WHAT THE TASK ASKS: Leave out every picture. Copy exactly the lines from the one holding "by 778 pixels." through the one holding "SC.camera = cam".
---------- DATA PROVIDED
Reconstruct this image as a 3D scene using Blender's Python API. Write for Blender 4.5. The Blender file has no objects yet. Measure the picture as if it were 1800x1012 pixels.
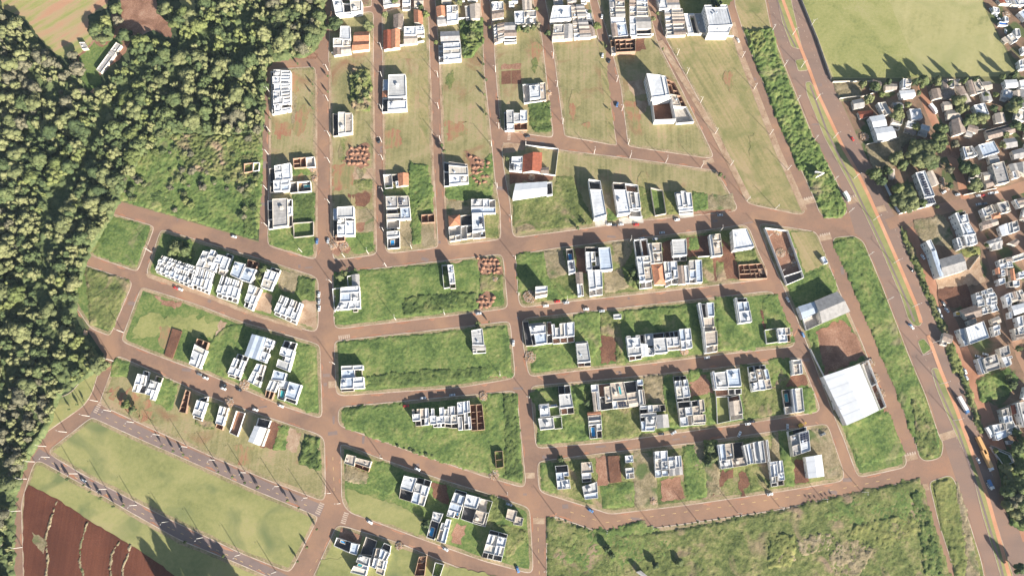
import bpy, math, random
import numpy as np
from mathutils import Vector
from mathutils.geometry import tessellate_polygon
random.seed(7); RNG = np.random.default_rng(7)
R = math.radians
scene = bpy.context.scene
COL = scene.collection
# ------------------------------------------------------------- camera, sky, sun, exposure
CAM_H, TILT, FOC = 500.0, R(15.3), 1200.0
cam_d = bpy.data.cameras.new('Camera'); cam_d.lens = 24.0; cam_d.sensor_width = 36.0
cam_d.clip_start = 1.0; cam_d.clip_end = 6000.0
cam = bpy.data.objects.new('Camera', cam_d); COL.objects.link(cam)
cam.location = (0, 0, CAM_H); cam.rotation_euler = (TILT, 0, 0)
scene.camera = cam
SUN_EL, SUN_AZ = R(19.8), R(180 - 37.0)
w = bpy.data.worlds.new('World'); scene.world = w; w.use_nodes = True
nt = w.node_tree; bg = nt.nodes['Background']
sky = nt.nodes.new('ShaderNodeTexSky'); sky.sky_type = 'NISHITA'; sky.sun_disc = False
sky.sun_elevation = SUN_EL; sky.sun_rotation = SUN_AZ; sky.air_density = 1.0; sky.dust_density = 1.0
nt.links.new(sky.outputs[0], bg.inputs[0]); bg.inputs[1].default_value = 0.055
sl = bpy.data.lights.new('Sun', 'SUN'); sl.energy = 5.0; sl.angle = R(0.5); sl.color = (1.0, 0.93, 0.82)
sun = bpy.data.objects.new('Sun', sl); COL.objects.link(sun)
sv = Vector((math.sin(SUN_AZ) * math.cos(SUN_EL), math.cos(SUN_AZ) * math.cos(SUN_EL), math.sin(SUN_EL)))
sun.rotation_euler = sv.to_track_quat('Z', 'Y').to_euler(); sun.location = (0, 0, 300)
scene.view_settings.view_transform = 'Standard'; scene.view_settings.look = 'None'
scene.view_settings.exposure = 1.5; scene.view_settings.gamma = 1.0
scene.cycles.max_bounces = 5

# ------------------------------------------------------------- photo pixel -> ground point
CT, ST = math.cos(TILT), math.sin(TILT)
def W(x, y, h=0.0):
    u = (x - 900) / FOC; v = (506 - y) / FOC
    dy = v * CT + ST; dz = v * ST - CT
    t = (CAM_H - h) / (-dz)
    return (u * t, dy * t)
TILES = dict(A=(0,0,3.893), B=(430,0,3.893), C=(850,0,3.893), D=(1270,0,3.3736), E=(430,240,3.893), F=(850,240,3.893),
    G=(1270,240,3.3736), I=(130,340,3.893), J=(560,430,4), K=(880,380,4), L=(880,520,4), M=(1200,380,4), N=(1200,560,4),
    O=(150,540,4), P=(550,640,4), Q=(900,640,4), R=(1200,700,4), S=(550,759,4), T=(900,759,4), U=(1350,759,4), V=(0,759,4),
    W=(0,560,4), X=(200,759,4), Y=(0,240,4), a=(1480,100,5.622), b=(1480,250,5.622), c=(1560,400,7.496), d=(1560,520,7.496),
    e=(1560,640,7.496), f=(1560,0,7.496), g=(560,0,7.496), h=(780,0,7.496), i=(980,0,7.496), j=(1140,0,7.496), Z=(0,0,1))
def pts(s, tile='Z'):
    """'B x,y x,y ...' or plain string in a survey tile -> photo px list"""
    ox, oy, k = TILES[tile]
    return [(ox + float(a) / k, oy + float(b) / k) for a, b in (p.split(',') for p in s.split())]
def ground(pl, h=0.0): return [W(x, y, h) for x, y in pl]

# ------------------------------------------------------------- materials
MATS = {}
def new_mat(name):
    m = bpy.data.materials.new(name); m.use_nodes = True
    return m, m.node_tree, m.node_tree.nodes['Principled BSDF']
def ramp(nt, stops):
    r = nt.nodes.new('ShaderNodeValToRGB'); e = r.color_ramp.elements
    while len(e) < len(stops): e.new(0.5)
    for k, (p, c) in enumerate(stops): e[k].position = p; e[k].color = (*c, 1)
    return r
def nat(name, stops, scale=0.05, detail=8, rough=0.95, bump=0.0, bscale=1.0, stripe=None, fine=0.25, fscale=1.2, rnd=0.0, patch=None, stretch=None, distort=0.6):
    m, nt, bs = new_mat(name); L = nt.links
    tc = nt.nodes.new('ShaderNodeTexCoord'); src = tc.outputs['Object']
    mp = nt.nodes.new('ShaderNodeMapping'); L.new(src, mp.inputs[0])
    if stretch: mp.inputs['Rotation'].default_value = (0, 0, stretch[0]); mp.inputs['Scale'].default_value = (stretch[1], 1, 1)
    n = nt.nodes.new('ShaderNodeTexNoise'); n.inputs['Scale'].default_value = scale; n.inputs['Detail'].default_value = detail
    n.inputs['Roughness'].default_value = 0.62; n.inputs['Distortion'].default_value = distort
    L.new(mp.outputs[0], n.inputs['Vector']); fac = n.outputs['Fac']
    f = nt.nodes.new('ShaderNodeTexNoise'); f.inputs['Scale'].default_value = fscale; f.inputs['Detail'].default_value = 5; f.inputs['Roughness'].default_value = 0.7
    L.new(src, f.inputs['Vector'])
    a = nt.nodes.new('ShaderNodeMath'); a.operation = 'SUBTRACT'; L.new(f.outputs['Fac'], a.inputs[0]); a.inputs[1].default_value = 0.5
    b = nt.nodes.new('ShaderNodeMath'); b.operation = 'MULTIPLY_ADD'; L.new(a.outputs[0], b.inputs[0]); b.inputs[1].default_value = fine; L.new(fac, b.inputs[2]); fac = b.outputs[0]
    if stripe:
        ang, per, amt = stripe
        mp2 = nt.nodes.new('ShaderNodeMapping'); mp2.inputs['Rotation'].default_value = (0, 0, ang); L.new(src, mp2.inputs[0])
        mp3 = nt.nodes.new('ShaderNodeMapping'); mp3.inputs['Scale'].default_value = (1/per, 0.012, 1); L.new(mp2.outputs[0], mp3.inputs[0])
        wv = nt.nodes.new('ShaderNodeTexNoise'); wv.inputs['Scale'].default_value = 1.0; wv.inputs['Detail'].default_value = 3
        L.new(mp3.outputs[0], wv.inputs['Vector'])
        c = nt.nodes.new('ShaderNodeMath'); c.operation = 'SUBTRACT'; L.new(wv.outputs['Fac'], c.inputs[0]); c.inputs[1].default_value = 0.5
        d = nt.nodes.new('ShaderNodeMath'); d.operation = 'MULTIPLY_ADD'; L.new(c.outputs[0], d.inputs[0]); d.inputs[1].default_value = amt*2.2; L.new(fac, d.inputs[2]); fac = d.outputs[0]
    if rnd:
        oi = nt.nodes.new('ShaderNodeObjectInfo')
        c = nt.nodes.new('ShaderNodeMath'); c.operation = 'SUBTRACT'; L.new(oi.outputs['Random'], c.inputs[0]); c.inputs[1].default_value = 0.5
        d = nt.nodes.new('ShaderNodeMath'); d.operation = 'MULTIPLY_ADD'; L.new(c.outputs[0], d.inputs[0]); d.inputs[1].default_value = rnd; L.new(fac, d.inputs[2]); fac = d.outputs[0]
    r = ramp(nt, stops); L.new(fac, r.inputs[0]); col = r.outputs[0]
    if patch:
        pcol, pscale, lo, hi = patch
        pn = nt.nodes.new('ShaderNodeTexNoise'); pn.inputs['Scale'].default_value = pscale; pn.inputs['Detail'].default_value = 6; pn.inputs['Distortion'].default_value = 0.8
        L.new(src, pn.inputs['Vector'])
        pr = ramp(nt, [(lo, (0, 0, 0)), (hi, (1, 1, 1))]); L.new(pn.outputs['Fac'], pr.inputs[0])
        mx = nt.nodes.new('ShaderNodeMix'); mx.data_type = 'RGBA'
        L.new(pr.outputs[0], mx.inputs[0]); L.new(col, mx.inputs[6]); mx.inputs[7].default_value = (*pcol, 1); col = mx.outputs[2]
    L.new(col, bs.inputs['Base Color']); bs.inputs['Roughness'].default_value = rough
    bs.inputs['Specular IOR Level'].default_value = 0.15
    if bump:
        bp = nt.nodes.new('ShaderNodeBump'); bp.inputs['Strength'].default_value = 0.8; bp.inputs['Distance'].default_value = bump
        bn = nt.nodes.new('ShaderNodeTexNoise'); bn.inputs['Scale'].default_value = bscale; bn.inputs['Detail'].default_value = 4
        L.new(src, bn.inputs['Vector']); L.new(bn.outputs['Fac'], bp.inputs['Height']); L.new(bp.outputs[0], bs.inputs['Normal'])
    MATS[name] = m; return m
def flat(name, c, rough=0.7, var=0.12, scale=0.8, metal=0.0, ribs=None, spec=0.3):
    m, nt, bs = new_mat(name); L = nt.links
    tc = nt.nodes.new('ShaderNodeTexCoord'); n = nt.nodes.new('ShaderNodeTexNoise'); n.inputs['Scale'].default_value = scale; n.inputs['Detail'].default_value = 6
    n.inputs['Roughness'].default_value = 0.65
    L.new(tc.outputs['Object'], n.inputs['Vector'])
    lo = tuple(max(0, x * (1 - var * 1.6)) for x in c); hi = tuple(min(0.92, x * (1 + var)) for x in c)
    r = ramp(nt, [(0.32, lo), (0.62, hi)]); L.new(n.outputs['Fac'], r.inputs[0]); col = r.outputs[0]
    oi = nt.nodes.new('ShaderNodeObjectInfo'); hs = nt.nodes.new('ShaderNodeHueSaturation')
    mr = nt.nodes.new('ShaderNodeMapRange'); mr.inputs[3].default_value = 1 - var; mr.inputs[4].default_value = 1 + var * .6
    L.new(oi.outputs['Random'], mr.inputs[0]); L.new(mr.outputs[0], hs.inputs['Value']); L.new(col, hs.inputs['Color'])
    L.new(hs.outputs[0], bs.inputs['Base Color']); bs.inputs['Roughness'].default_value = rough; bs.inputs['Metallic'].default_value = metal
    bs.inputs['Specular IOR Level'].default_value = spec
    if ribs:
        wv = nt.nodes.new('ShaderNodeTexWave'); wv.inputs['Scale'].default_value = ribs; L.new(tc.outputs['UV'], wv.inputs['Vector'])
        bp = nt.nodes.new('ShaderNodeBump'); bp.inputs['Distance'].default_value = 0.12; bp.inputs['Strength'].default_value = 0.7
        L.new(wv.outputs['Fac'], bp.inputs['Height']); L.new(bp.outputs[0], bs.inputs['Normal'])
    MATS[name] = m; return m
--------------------
---------- DATA PROVIDED
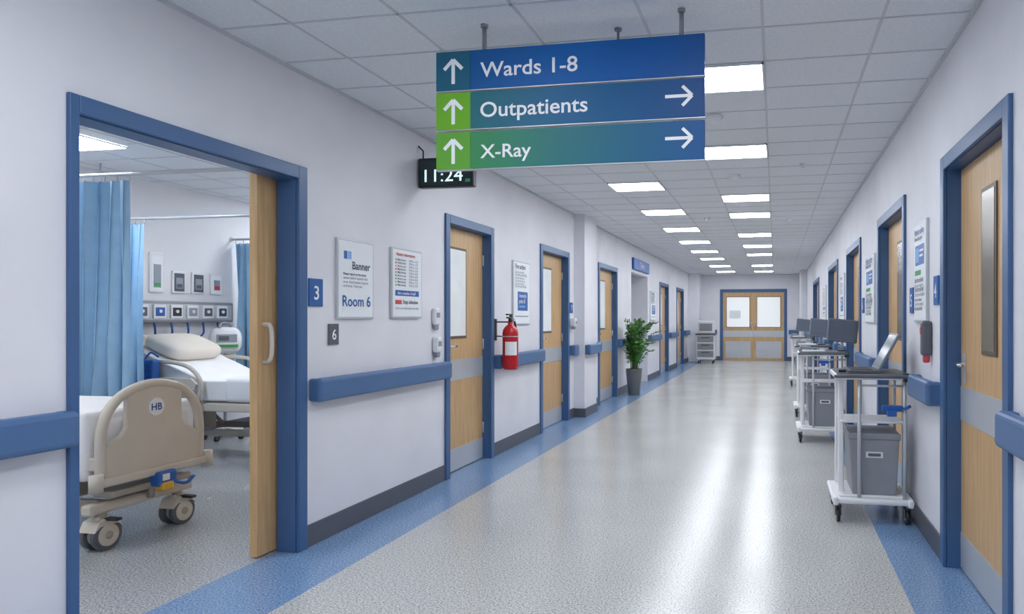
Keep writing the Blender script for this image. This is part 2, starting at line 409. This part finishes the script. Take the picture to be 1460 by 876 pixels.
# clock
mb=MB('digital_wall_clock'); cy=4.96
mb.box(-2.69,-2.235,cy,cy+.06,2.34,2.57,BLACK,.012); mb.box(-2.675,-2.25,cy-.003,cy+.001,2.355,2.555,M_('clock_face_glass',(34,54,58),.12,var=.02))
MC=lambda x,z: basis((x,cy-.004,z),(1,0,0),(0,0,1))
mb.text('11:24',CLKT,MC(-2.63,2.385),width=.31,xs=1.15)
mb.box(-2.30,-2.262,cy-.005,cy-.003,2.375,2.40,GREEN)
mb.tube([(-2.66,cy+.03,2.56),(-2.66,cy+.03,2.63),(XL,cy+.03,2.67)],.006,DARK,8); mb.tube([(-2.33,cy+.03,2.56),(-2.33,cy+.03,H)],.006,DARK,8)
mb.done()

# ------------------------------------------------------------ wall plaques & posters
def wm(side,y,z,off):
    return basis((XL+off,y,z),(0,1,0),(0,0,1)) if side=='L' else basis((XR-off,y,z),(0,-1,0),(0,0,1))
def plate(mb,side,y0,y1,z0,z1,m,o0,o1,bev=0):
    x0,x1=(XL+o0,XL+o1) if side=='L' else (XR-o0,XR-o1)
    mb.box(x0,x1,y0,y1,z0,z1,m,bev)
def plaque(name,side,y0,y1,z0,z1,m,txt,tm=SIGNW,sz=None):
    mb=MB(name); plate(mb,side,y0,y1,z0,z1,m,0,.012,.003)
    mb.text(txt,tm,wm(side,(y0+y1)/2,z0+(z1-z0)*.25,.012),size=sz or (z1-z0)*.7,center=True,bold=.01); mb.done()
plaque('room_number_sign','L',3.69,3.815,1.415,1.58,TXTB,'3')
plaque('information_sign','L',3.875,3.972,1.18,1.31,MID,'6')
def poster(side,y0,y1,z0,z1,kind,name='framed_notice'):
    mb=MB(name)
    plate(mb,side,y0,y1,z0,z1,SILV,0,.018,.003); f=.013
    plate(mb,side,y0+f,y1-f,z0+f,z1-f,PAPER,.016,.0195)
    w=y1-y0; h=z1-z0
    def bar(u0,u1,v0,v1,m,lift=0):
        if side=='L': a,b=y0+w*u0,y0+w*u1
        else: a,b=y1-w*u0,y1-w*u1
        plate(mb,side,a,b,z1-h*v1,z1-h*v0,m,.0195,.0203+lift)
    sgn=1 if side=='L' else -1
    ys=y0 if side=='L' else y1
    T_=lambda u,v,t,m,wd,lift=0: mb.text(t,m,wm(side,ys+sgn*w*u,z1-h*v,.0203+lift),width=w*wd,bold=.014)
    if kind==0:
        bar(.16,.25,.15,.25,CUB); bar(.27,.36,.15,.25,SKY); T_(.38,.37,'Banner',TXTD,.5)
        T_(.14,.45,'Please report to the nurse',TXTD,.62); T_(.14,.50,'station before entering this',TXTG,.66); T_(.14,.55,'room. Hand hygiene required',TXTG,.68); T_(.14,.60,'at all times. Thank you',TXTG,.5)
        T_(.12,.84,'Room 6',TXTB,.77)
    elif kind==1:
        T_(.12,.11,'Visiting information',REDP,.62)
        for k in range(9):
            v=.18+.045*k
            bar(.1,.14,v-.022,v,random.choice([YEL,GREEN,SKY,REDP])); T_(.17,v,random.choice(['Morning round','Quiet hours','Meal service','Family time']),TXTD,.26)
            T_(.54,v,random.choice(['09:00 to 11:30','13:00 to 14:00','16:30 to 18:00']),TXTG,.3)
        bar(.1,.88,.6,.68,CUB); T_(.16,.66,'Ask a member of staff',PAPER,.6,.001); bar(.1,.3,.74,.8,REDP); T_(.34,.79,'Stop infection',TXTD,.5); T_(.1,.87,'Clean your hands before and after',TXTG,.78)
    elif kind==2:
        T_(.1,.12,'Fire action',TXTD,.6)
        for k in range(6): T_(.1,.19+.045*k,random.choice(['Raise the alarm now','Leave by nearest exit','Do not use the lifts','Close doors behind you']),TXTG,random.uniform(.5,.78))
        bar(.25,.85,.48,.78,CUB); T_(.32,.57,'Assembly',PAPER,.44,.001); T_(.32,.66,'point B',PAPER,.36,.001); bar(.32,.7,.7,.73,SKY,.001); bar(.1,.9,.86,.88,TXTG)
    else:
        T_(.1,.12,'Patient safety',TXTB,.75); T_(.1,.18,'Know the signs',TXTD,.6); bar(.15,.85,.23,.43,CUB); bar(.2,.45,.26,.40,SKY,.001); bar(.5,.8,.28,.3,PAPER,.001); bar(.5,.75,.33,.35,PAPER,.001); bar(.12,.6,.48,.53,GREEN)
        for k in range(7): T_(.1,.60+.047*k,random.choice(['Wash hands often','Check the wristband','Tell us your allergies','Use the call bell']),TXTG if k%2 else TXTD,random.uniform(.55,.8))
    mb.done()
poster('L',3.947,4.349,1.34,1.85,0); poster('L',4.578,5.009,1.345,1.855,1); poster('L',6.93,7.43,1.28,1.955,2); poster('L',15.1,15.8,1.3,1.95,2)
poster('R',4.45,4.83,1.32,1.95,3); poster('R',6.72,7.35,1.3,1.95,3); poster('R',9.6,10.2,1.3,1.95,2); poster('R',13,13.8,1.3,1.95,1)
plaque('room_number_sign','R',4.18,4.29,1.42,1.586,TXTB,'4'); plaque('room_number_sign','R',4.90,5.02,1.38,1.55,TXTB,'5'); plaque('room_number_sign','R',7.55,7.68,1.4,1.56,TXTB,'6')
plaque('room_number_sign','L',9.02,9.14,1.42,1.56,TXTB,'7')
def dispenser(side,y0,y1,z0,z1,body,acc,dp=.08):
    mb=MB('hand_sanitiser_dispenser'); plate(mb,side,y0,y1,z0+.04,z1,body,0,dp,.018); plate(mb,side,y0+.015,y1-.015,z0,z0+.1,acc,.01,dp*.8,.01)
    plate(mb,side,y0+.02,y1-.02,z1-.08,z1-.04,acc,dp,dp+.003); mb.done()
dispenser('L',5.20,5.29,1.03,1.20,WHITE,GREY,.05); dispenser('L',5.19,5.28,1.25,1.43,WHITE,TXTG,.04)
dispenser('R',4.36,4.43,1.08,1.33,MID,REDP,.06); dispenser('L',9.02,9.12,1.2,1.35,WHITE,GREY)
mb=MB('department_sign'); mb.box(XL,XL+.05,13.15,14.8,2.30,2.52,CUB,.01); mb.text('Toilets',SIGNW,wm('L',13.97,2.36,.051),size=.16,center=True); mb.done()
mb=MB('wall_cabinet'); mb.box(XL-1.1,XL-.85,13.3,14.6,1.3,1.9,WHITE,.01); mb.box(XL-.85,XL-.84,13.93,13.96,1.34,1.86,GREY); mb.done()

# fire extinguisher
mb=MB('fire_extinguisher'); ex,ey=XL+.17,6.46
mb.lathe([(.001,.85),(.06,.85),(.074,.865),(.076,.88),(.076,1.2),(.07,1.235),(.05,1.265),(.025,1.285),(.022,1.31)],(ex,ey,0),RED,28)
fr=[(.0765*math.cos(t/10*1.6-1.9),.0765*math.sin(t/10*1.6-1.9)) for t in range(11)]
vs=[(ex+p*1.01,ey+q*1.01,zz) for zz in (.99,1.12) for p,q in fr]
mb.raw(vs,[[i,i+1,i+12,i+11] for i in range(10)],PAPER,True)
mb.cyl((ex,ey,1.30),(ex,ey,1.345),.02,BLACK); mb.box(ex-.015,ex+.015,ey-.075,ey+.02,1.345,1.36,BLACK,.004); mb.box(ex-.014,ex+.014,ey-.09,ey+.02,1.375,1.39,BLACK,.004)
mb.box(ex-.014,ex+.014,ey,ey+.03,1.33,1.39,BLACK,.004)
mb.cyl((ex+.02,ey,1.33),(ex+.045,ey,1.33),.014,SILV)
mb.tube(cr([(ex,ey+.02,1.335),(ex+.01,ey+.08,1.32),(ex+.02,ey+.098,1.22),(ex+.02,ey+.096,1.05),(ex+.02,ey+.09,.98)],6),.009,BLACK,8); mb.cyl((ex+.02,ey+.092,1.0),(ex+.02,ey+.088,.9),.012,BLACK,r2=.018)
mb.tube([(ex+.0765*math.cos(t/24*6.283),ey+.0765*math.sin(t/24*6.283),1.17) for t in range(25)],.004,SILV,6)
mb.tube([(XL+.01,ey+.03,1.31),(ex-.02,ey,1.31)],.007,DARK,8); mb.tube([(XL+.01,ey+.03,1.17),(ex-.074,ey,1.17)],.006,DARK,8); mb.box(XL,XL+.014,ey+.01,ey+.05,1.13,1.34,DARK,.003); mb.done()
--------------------
---------- DATA PROVIDED
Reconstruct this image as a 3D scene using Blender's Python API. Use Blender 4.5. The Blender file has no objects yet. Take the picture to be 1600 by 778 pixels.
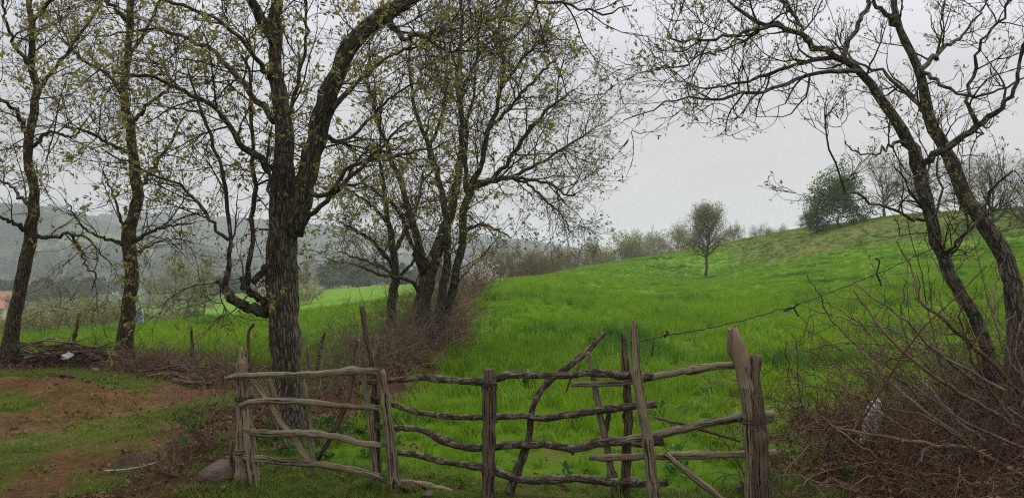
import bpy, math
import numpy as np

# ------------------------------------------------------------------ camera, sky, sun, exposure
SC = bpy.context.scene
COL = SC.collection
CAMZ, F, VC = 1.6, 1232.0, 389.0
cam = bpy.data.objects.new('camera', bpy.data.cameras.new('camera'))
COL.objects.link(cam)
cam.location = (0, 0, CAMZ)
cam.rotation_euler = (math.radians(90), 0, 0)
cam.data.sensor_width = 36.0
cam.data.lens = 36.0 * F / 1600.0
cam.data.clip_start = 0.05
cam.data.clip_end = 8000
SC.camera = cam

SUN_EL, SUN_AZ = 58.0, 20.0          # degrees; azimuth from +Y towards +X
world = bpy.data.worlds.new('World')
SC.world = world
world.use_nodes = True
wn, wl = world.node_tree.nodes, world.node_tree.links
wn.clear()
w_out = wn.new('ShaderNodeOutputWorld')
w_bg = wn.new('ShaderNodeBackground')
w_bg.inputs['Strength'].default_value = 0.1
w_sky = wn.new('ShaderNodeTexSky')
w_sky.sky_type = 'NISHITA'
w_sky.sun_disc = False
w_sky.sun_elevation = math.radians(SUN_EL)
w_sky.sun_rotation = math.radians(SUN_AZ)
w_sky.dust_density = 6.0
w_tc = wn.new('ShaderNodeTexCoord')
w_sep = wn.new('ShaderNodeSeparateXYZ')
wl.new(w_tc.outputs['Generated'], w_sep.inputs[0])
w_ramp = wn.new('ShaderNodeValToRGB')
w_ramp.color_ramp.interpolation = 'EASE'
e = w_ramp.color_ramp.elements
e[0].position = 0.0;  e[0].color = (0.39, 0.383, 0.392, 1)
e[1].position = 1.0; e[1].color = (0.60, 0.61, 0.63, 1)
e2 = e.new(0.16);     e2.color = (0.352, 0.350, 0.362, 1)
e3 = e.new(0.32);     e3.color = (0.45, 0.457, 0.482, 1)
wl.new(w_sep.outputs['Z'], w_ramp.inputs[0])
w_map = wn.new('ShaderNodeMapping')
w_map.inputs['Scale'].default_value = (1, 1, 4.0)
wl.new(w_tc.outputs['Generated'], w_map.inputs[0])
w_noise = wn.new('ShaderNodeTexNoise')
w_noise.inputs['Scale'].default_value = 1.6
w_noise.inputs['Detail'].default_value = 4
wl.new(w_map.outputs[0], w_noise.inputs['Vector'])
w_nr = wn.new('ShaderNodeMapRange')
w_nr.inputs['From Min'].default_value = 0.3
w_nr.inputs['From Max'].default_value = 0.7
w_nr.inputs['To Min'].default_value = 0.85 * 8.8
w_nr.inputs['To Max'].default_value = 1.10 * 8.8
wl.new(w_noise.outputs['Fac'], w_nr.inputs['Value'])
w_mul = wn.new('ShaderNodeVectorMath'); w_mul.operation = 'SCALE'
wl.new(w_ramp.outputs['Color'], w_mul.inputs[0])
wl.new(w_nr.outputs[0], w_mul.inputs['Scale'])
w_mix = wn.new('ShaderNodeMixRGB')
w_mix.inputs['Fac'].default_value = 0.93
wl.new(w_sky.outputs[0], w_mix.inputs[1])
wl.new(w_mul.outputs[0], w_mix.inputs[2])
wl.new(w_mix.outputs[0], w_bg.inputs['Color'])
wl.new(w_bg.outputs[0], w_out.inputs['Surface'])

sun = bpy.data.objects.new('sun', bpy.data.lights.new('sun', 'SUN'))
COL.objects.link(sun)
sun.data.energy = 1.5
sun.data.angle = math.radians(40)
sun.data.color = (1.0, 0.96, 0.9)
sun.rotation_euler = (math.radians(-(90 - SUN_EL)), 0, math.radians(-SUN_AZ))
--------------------
WRITTEN SOLUTION:
Reconstruct this image as a 3D scene using Blender's Python API. Use Blender 4.5. The Blender file has no objects yet. Take the picture to be 1600 by 778 pixels.
import bpy, math
import numpy as np

# ------------------------------------------------------------------ camera, sky, sun, exposure
SC = bpy.context.scene
COL = SC.collection
CAMZ, F, VC = 1.6, 1232.0, 389.0
cam = bpy.data.objects.new('camera', bpy.data.cameras.new('camera'))
COL.objects.link(cam)
cam.location = (0, 0, CAMZ)
cam.rotation_euler = (math.radians(90), 0, 0)
cam.data.sensor_width = 36.0
cam.data.lens = 36.0 * F / 1600.0
cam.data.clip_start = 0.05
cam.data.clip_end = 8000
SC.camera = cam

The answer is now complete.